• **COLLECTED MATERIAL**
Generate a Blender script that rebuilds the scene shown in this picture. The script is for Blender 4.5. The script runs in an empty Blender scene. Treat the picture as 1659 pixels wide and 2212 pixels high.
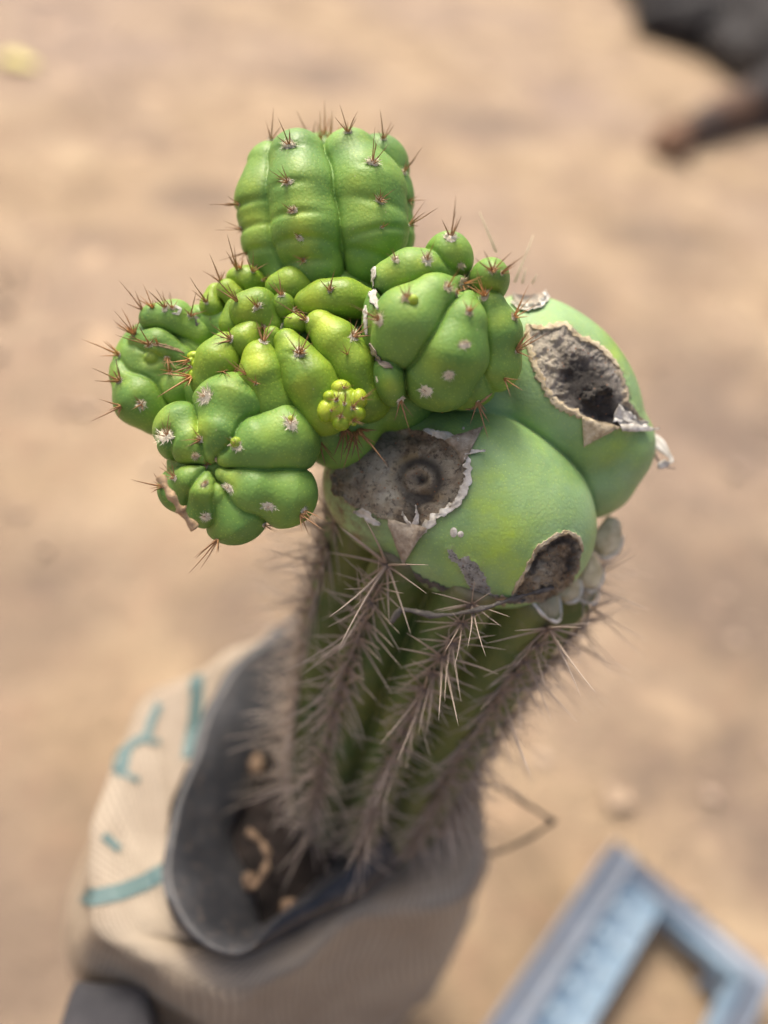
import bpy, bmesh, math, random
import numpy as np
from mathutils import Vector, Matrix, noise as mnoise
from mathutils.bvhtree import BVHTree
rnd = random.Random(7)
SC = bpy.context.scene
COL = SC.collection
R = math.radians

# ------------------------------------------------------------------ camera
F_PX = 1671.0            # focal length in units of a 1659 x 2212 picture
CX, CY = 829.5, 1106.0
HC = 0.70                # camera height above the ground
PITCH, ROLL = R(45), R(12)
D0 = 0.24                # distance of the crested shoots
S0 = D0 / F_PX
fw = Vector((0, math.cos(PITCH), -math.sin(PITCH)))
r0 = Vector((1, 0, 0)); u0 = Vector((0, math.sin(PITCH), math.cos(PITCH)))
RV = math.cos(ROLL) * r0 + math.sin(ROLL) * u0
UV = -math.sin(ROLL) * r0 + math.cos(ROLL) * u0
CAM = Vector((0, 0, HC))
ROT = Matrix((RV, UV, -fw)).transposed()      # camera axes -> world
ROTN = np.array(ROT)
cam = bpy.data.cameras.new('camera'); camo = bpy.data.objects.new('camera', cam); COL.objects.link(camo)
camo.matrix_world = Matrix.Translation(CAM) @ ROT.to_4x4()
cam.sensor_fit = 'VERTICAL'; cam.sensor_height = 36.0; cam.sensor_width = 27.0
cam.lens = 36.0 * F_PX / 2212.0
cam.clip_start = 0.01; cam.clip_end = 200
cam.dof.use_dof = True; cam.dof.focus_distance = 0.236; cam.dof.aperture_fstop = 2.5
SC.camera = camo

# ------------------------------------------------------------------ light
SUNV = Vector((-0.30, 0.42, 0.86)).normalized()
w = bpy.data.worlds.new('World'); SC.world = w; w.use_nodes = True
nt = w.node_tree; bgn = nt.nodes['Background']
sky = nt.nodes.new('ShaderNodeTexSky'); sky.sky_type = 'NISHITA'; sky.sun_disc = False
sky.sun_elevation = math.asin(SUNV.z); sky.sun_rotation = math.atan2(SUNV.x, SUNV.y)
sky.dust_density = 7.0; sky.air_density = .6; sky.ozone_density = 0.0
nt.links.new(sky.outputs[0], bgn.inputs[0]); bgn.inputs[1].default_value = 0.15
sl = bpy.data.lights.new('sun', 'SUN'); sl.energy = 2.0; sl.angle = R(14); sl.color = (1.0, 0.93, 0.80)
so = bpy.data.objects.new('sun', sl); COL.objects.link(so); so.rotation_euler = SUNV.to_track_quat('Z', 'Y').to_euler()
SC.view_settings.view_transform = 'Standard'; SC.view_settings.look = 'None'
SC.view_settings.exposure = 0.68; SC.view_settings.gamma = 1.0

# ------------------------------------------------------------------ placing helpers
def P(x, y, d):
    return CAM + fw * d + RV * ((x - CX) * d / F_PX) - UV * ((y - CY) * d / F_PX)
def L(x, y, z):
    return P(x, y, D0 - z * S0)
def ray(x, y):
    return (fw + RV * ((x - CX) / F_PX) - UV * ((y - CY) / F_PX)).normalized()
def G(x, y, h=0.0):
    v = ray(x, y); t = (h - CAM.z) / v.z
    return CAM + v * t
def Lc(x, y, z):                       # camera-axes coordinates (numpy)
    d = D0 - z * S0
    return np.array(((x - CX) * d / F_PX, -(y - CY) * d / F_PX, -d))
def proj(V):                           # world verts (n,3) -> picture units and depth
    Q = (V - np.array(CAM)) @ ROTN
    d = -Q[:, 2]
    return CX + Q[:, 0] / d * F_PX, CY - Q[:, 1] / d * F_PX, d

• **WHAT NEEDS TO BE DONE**
With the pictures left out, restate word for word every line of the data above, from the first down to the line that contains "R = math.radians".

• **ANSWER FOR THE TASK**
Generate a Blender script that rebuilds the scene shown in this picture. The script is for Blender 4.5. The script runs in an empty Blender scene. Treat the picture as 1659 pixels wide and 2212 pixels high.
import bpy, bmesh, math, random
import numpy as np
from mathutils import Vector, Matrix, noise as mnoise
from mathutils.bvhtree import BVHTree
rnd = random.Random(7)
SC = bpy.context.scene
COL = SC.collection
R = math.radians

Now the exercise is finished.